The Department recognises its responsibility for the administrative error that has caused this irregularity and that it could not have been known by Mr Gray. It also recognises that this error is not anything over which Mr Gray has any influence and that it is a matter that only the Department can resolve.
On acceptance of the post of Chief of Defence Materiel, Bernard Gray accepted the terms and conditions that had been advertised by the MOD on two separate occasions and he did not seek to negotiate more favourable terms and conditions at any point.
The package offered by the MOD has seen a significant reduction in income for Mr Gray in comparison with his private sector remuneration. Furthermore, Mr Gray has declined to be considered for a performance bonus of up to 40 per cent of salary.
On the matter of accommodation, the Chief of Defence Materiel role, whilst based in Bristol, is required to undertake significant activity in London. During 2011 and early 2012 the amount of work undertaken in Head Office was higher than normally the case due to the pressing need to balance the Equipment Budget.
Whilst originally principally staying in hotels when working in London, on the Department’s advice Mr Gray moved into an apartment for which the Department makes a contribution towards rent and service charges as this is judged to cost the taxpayer less money overall than paying for hotel accommodation. Mr Gray intends to relinquish the apartment and return to using hotels once the lease expires in 2013 and the split between London and Bristol assumes a more normal balance.
@TD
The ‘accusation’ and ‘response’ seem to be about different things.
Bernard Gray’s living expenses are likely to be small beer compared to major equipment leasing programmes.
Any idea exactly what it is about the leases that is controversial?
Because everyone freaks out pathetically about public servants who have a cup of tea on expenses. Nobody cares about BAE pissing N billion quid up the wall or some banker paying himself more money than God and then needing a fifty billion government bailout. Someone who does an actually useful job in the civil service and is rewarded commensurately with their responsibility and it’s JIHAAAAD!
Unfortunately Heather Brooke’s war on parliamentary expenses trained the media and the public to react like this and I see no way to un-train them. George Osborne (who was one of the worst offenders in terms of how much he managed to screw out of the public by repeatedly flipping his houses, but the Daily Telegraph chose to run the story on page 20-odd unlike all the others, which went on page one. funny that!) ran with it. And now the CS is expected to recruit people from the private sector, but not to pay them.
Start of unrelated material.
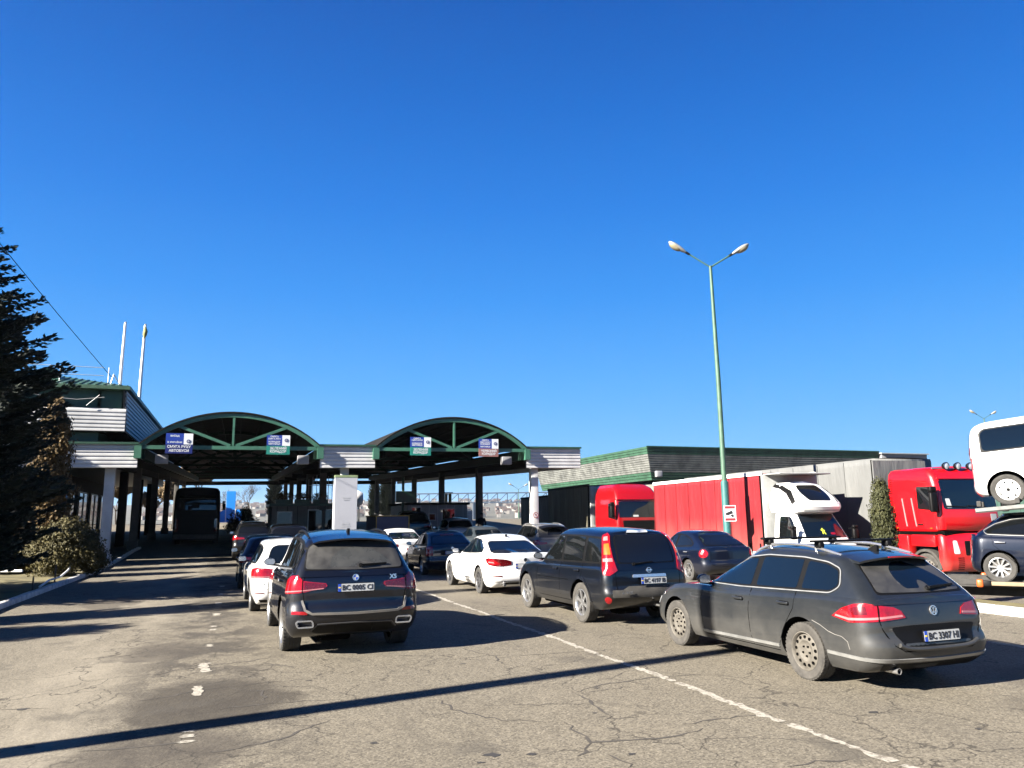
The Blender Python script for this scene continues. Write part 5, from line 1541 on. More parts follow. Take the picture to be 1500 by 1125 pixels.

It’s like everything in the UK – ridiculous and embarrassing.
@ Alex,
“Because everyone freaks out pathetically about public servants who have a cup of tea on expenses”
– That might have something to do with the fact that the bulk of the population have to pay for their own cups of tea while at work, and where that is not the case, it’s private money not public money being spent.
I’d agree that sometimes the public can end up frothing at the mouth over things that turn out to be nowhere near as bad as was made out on the pages of some newspaper but there are a lot of expenses claims, by no means just at the MoD, that show a detachment from reality, let alone moral decency.
The public is acutely aware of – and generally disgruntled by – the banks and people like BAE racking up fortunes often off the back of the taxpayer.
An important observation in the report: much of the improvement compared with previous statements has been obtained through labor-intensive manual processes.
Hopefully someone started working on automating the processes and the controls.